Wednesday, March 16, 2011

How to Evaluate Success in Digital Resistance: Look at Guerrilla Warfare » Article » OWNI.eu, Digital Journalism

How to Evaluate Success in Digital Resistance: Look at Guerrilla Warfare

The Iranian protests of 2009 are still framed as a failure. The same goes for the 2007 protests in Burma and other nonviolent movements that have combined digital technologies with civil resistance (digital resistance). Are these efforts really failures or are we simply looking through the wrong lens? What characterizes success in digital activism?

The international community and mainstream media seem to think that success means full-out regime change and overnight transitions to democracy, rule of law and respect for human rights. This state-centric framework is the wrong one to use if the goal is to critically assess the success of resistance movements. We should instead be looking at digital resistance through the lens of guerrilla warfare, or “little war” in Spanish.

Guerrilla warfare is characterized by small, highly mobile groups that employ military tactics to harass a larger enemy, striking and withdrawing almost immediately. Hit-and-run tactics against supply chains and disrupting communication lines is a guerrilla favorite.

Tactically, guerrillas avoid confrontation with larger enemy forces and seek instead to attack smaller, weaker groups to minimize losses and exhaust the opposition. They seek the support of local populations in the process. Their goal is to weaken the enemy and eventually to undermine the state’s ability to prosecute the war; victory by attrition.

Civil resistance movements use guerrilla warfare. Their tactics and strategies are almost identical. The majority of guerrilla actions do not use violence. Given the similarities between civil resistance and guerrilla campaigns, we should look into how the latter are evaluated. If we used today’s media frames to evaluate passed successful resistance movements, they would all be failures.

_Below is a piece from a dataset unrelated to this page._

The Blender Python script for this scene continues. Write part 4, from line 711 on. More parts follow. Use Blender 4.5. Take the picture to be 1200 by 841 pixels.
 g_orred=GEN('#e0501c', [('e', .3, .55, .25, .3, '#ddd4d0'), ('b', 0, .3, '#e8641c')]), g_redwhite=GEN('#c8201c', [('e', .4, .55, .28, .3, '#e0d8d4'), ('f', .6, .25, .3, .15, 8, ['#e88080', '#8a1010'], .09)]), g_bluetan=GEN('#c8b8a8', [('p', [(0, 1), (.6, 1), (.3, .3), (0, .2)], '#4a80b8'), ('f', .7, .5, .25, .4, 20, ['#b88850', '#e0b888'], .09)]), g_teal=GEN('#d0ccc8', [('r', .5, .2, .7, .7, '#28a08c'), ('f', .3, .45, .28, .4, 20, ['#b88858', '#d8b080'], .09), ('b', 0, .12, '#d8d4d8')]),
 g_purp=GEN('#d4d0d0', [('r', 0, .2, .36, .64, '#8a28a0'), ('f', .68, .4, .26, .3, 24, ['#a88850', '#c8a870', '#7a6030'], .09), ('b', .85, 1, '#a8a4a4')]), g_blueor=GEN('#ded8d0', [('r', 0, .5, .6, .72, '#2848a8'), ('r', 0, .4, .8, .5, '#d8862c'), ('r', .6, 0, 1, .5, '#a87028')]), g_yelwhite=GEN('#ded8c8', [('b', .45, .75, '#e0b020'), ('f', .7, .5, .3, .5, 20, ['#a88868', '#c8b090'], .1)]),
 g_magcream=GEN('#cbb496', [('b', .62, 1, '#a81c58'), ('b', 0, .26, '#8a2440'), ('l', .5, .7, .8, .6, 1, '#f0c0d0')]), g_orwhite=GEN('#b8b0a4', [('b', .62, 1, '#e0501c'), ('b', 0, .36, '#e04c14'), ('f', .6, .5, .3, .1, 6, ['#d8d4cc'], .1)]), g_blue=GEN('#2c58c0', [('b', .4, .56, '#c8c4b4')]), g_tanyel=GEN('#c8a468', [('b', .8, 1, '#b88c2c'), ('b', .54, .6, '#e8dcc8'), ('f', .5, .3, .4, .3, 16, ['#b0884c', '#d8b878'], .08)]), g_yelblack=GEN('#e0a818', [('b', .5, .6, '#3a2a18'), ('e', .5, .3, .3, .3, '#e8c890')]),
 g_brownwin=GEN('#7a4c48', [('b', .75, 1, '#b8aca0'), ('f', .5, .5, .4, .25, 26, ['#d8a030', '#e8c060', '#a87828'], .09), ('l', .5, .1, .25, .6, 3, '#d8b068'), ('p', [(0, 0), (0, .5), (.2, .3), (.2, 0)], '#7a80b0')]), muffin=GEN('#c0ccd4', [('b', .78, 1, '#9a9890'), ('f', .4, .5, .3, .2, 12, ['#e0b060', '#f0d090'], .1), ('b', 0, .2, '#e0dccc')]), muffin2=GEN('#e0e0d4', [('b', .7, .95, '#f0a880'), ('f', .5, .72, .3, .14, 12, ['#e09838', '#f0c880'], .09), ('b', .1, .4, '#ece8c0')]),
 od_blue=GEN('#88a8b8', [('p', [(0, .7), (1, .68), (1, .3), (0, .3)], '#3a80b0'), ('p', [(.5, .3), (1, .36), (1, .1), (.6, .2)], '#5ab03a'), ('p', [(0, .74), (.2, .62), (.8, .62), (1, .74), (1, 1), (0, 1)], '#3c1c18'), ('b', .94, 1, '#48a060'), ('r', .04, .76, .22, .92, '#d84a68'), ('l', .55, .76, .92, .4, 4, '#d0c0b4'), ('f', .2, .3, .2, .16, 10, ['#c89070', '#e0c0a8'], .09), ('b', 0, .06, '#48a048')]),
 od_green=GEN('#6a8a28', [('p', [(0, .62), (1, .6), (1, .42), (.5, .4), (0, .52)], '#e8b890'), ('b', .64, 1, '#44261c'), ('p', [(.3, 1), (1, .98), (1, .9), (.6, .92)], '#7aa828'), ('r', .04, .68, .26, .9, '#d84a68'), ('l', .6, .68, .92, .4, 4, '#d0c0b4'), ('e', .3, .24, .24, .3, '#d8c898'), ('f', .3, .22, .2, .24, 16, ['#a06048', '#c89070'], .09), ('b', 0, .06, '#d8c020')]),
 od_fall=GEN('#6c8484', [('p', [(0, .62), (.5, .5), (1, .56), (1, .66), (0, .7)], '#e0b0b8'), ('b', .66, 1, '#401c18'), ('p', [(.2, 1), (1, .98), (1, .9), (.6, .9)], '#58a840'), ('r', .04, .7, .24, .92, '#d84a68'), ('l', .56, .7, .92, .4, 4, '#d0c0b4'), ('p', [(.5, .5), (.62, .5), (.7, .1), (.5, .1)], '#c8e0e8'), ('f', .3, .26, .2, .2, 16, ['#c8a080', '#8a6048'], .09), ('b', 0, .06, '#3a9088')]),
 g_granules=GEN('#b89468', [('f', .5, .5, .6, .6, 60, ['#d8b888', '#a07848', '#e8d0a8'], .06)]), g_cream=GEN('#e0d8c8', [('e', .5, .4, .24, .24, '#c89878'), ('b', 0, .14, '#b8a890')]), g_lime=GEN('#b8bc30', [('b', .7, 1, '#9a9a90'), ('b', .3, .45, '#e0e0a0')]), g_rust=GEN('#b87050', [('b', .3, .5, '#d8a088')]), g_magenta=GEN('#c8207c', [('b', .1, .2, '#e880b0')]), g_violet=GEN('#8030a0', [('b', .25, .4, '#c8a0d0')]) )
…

The history of nonviolent struggle shows that movements which were counted out when major repression first hit – such as Solidarity in Poland in 1981 and nonviolent South African anti-apartheid strikers and boycotters in the mid-1980’s – were, a few years later, on the winning side.

This means that an evaluation framework for digital resistance should include a broader time frame and have a more micro-level focus. We should be looking at a group’s ability to organize an underground movement, recruit, spread propaganda, elicit support from the local population, employ a rich mix of tactics to over time to harass, provoke and delegitimize a repressive regime, and a group’s ability to continue existing even after government crack downs.

On this latter point, for example,

“a more comprehensive and accurate frame on [Iran and Burma] would have reminded us that such shows of force are used only when a regime feels threatened, that is, when it perceives itself in a position of potential weakness if opposition is permitted to gain any foothold”.